Thursday, October 1, 2009

End of the quarter and social security

The quarter ended yesterday with gold above $1000. This is actually a new high for the end of a quarter and the end of a month. I believe this to be yet another signal that gold is likely to move higher; I think that we will have a new high in the gold price in October, and will challenge $1200 by the end of the year. It will be interesting to see what happens to the price of gold once it breaks significantly above the 2008 highs. Will the increase be gradual? Will it inspire some frenzy buying and then crash? Will it trigger a larger shift in consciousness or sentiment about fiat money?
We will see, and I don't think there will be long to wait.

On a related front, there was a news item over the last weekend on social security that surprised me. Apparently the social security system will be paying out more than it is taking in the year 2010! Wow.

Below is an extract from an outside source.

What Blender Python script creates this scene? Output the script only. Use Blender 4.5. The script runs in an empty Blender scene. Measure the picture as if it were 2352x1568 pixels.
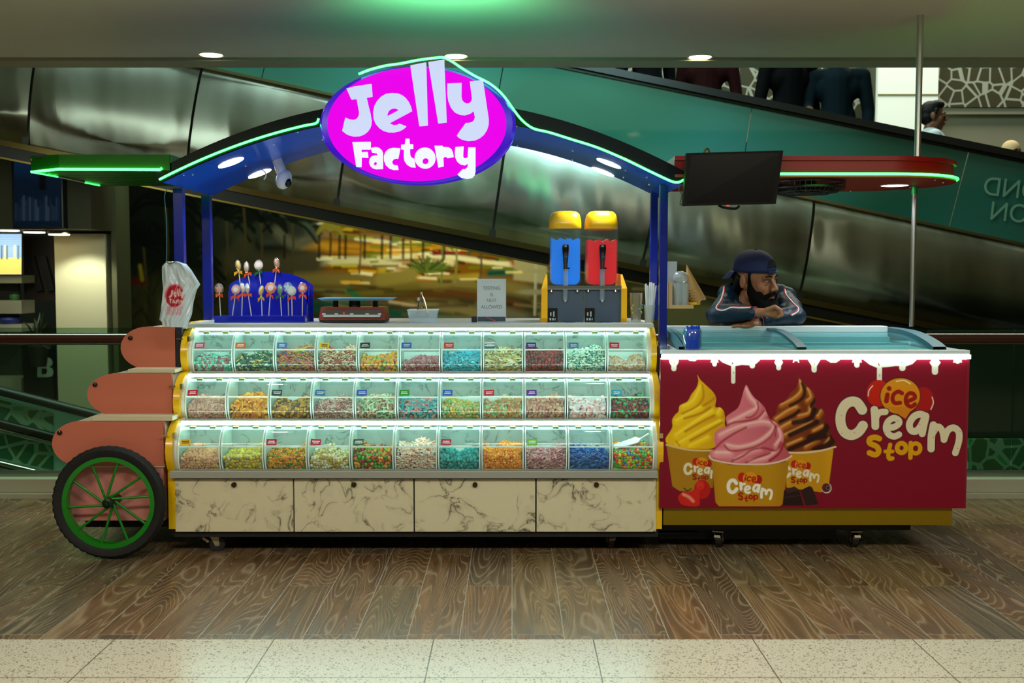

http://news.yahoo.com/s/ap/us_social_security_early_retirements

If you read through the article it says at some point:

"Social Security has accumulated surpluses from previous years totaling $2.5 trillion"

You have to have a finely developed sense of irony and Orwellian humor to fully grasp this surplus. This "surplus" is nothing more than US treasury bonds, meaning that the government borrowed this money to pay for other things and deposited treasury bonds (debt) in its place. Kind of hard to wrap your mind around isn't it?

The bottom line is this: there is no surplus. A true surplus would be represented by some store of value such as cash, ownership in productive capacity, crude oil reserves, gold, real estate, etc! Instead, any social security taxes that were in excess of social security payments (the surpluses) were borrowed by the government and spent somewhere else on something else. There is no direct or proportional way that this spending will be returned to the social security trust fund. Thus the surplus has already been spent.

What will happen now is that the US will have to go into debt that much faster because the social security will be in deficit each year instead of surplus. The fact that the "trust fund" will not run out until 2037 is largely irrelevant. The trust fund can only be turned into real goods to the extent that the government can increase real taxes on the American population. The rubber hits the road in 2010, because that is the year that social security is in deficit, and there is no surplus of real goods or cash sitting anywhere.

This is one of the three most important economic challenges facing America. The other two are expensive/constrained energy production, and the end result of a monetary system based on debt and paper.